Graham Reid | | 1 min read
Los Lobos have always had a propensity to revert back to being a bar band (albeit a well produced one with terrific guitar playing) and that is their default position too often here for this to be truly satisfying -- and some dreary lyrics . . .
"Down Main Street/down easy street, it's when I feel at home"; "Little darling I can't buy you gold rings and things"; "If I could turn night into day you know I would"; "Survive in this world, in this crazy life, gotta give it a whirl" . . .
No one expects pure poetry in rock music, but these are cliches. And two songs use the "burning" metaphor: Burn it Down with Susan Tedeschi, and All My Bridges Burning co-written with the Grateful Dead's lyricist Robert Hunter. (They also cover the Dead's West LA Freeway).
So what is good? Well, on balance the rest of what is here.
The Hispanic Yo Canto may shave a little off Juanes' huge hit of a few years back La Camisa Nera but it still kicks along, as does the Tex-Mex dancefloor rocker Mujer Ingrata.
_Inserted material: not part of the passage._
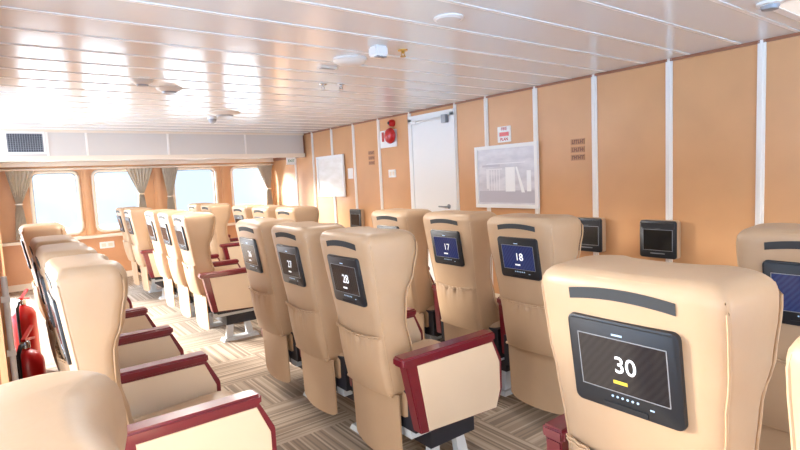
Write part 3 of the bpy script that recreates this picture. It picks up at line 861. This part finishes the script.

The Texas blues-rock instrumental Do the Murray (?!?) at the centre initially sounds like a filler but it is incendiary -- and the bluesy moody 27 Spanishes at the end (about the Conquistadors) is a standout for its narrative and churning intensity.
And other tracks -- the crackling electricity of On Main Street, the spacious ballad Jupiter or the Moon -- succeed despite their lyrics.
So an uneven Los Lobos album, but the highpoints remind you just how great they can be.